Extract every line of the material that holds the string "attr".
----
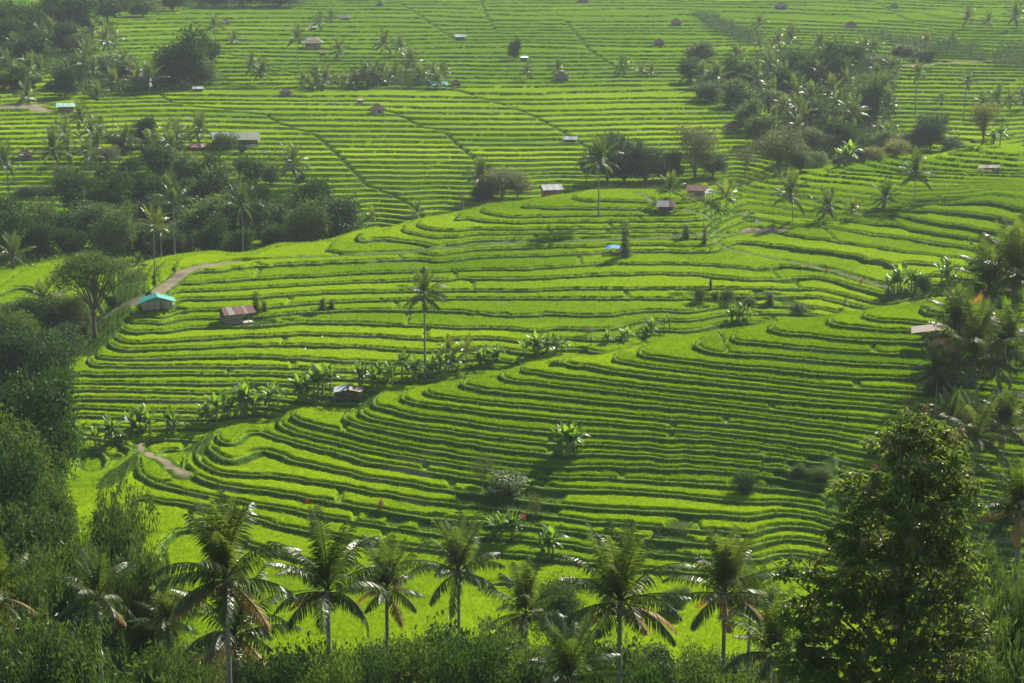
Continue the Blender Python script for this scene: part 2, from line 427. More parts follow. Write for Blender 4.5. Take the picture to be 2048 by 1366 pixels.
# inside the wobble zone the tread must follow K, the riser ramps to the next one
st = np.clip(1 - b/wr, 0, 1); st = st*st*(3-2*st)
# far off, move the two grid rows at every edge onto it, so the banks stand steep
dy_ = np.gradient(Dg[:,0])[:,None]; far_b = (Y > 468) & (gy > .02)
bt = (1-fr)/np.maximum(gy, .02); et = fr/np.maximum(gy, .02)
lowv = far_b & (bt < dy_) & (bt <= et); highv = far_b & (et < dy_) & ~lowv; nextv = far_b & (et >= dy_) & (et < 2*dy_) & (bt > dy_)
st = np.where(far_b, 0, st); 
YG = Y + np.where(lowv, bt-.16, 0) - np.where(highv, et-.10, 0)
YR = Y + np.where(lowv, bt-.30, 0) - np.where(highv, np.minimum(et, dy_)-.50, 0)*1.0 - np.where(nextv, np.minimum(et-.66, dy_*.96), 0)
st_c = np.where(far_b, np.clip(1-b/wr, 0, 1), st)
Z = step + st*Sl
bund = np.clip(1-np.abs(e-.27)/.30, 0, 1)*(1-st)*np.clip((g-.03)/.03, 0, 1)
Z = Z + bund*.20
mid = Hf - .5*Sl + Sl*.5
Zs = Hf + (vnoise(X/2.2, Y/2.2, 7)-.5)*.5 + (vnoise(X/7, Y/7, 8)-.5)*1.2*np.clip((200-Y)/40, 0, 1)
Z = Z*(1-smoothm) + (Zs - .15*pathm)*smoothm
Z -= .5*np.clip((.9-seamd)/.9, 0, 1)
Z += (vnoise(X/.7, Y/.7, 10)-.5)*.10*np.maximum(st, .4*clr)
# rice stands on the treads
st = np.maximum(st, st_c*(far_b))
inner = np.clip((e-.55)/.25, 0, 1)*np.clip((b-wr-.08)/.25, 0, 1)
inner = np.where(far_b, np.where(highv | lowv, 0, np.where(nextv, 1, inner)), inner)
rice = inner*(1-np.clip(clr*1.6, 0, 1))*(1-np.clip(pathm*1.5, 0, 1))
# little cross bunds split the longer treads
cx = X/62 + vnoise(K*5.13, K*0+.5, 61)*9; cw = np.abs(cx-np.round(cx))*62
rice = rice*np.where((Y < 465) & (Y > 212), np.clip((cw-.35)/.25, 0, 1), 1)
bund = np.maximum(bund, np.where((Y < 465) & (Y > 212), np.clip((.4-cw)/.2, 0, 1)*.8*(1-st), 0))
hsh = vnoise(K*7.31 + np.floor(X/55+vnoise(X/20, Y/20, 21)), K*3.7, 31)
tone = .55*vnoise(X/28, Y/16, 13) + .45*hsh
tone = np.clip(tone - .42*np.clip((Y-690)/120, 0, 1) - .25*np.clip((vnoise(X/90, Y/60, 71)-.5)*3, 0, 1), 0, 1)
soilb = np.clip((vnoise(X/13, Y/4, 41)-.78)/.1, 0, 1)*(st > .1)*(Y < 460)   # bare earth on some banks
soil = np.maximum(soil, .8*soilb)
rh = (.36 + .10*vnoise(X/1.0, Y/1.0, 14) + .10*hsh)*np.where(Y > 465, 1.05, 1)
ZR = Z + rh*np.clip(rice*1.15, 0, 1) + (vnoise(X/.42, Y/.42, 15)-.5)*.10
del hx, hy, tx, ty
gridi = np.arange(NROW*NCOL).reshape(NROW, NCOL)
def grid_faces(mask=None):
    a = gridi[:-1,:-1]; q = np.stack([a, gridi[:-1,1:], gridi[1:,1:], gridi[1:,:-1]], -1)
    if mask is not None: return q[mask]
    return q.reshape(-1, 4)
sc_ = (1-np.clip(smoothm*3, 0, 1))
XG = X + AZ[None,:]*(YG-Y)*sc_; XR = X + AZ[None,:]*(YR-Y)*sc_; YG = Y + (YG-Y)*sc_; YR = Y + (YR-Y)*sc_
XYZ = np.stack([XG, YG, Z], -1).reshape(-1, 3)
t = NT('terrace_ground')
n1 = t.noise(.9, 5, .65); n2 = t.noise(6, 4, .7); n3 = t.noise(.06, 3)
gr = t.ramp(n1, [(.2, (.030,.070,.010)), (.5, (.055,.125,.014)), (.8, (.095,.175,.022))])
gr = t.mix(t.math('MULTIPLY', n2, .5), gr, (.040,.095,.012))
gr = t.mix(t.ramp(n3, [(.4, (0,0,0)), (.7, (.5,.5,.5))]), gr, (.085,.120,.020))
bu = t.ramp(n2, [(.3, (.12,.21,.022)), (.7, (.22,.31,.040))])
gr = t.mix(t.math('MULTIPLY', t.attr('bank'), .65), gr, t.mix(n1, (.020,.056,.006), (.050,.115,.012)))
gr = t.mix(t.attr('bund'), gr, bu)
so = t.ramp(n2, [(.3, (.15,.125,.075)), (.7, (.27,.235,.16))])
gr = t.mix(t.attr('soil'), gr, so)
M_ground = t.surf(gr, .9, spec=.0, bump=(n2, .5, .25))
mats_rice = []
def rice_mat(name, dark, light):
    t = NT(name); n1 = t.noise(1.4, 4, .7); n3 = t.noise(.05, 2)
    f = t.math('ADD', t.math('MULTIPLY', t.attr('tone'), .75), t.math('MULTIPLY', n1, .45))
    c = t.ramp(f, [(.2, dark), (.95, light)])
    c2 = t.mix(1.0, c, (1.55, 1.45, .8), 'MULTIPLY')
    return t.surf(c, .7, .30, c2, spec=.0)
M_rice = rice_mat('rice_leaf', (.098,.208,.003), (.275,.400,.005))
r_split = [0, np.searchsorted(Dg[:,0], 300), np.searchsorted(Dg[:,0], 468), NROW]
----
§ **WRITTEN SOLUTION**
gr = t.mix(t.math('MULTIPLY', t.attr('bank'), .65), gr, t.mix(n1, (.020,.056,.006), (.050,.115,.012)))
gr = t.mix(t.attr('bund'), gr, bu)
gr = t.mix(t.attr('soil'), gr, so)
    f = t.math('ADD', t.math('MULTIPLY', t.attr('tone'), .75), t.math('MULTIPLY', n1, .45))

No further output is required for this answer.